Porque los heterosexuales pueden conocerse en el bus o en la calle, pero los homosexuales, según él, no pueden coquetear con tanta tranquilidad, ya que corren el riesgo de ser juzgados o increpados.
A pesar de ello, considera que las salas de vídeo o saunas para gais deben tener “un mínimo de condiciones” y garantizar buenos niveles de seguridad, limpieza y aseo, además de contar con salidas de emergencia, tachos de basura y no permitir el paso a adolescentes.
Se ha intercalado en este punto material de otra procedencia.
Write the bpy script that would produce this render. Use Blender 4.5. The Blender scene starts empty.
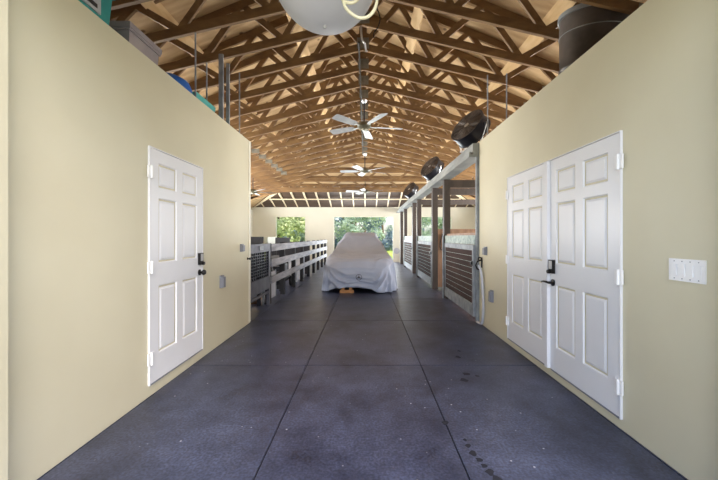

“Son centros de tolerancia”Si bien estos locales se definen como salas de vídeo, Gabriela Larreátegui, supervisora metropolitana de la Agencia de Control, considera que realmente son “centros de tolerancia”. Entre otros motivos porque “no se necesita un condón para ver un vídeo pornográfico”.
Larreátegui indicó que estos establecimientos deben contar con la Licencia Única de Funcionamiento de Actividades Económicas (LUAE), prevista en la Ordenanza 308, que engloba todos los permisos derivados del Cabildo.
Para obtener la LUAE, es necesario cumplir algunos requisitos. Uno de ellos, el más importante, es el permiso de uso de suelo, que se obtiene si existe una compatibilidad entre la actividad que se desarrolla y el lugar donde se pretende establecer el negocio.
Sin embargo, las supuestas salas de vídeo ubicadas en La Mariscal no tendrían autorización para funcionar como centros de tolerancia porque en esa zona no está permitida dicha actividad: “Hay otros puntos donde podrían instalarse sin ningún problema”.
La supervisora metropolitana de la Agencia de Control manifestó que estos locales sí podrían obtener la licencia de salas de cine, siempre y cuando se destinaran a este fin. En este caso, los requerimientos serían distintos.
Aunque podrían acceder a la compatibilidad del suelo, Larreátegui recomendó que, antes de realizar cualquier inversión, consulten al Municipio.
Así mismo, el Cuerpo de Bomberos también debe emitir su respectivo permiso de funcionamiento para cualquier tipo de negocio.
EXTRA pidió una entrevista a la Intendencia de Policía de Pichincha el pasado 28 de enero, a través de un correo enviado al Ministerio del Interior. Sin embargo, hasta la fecha no ha obtenido respuesta.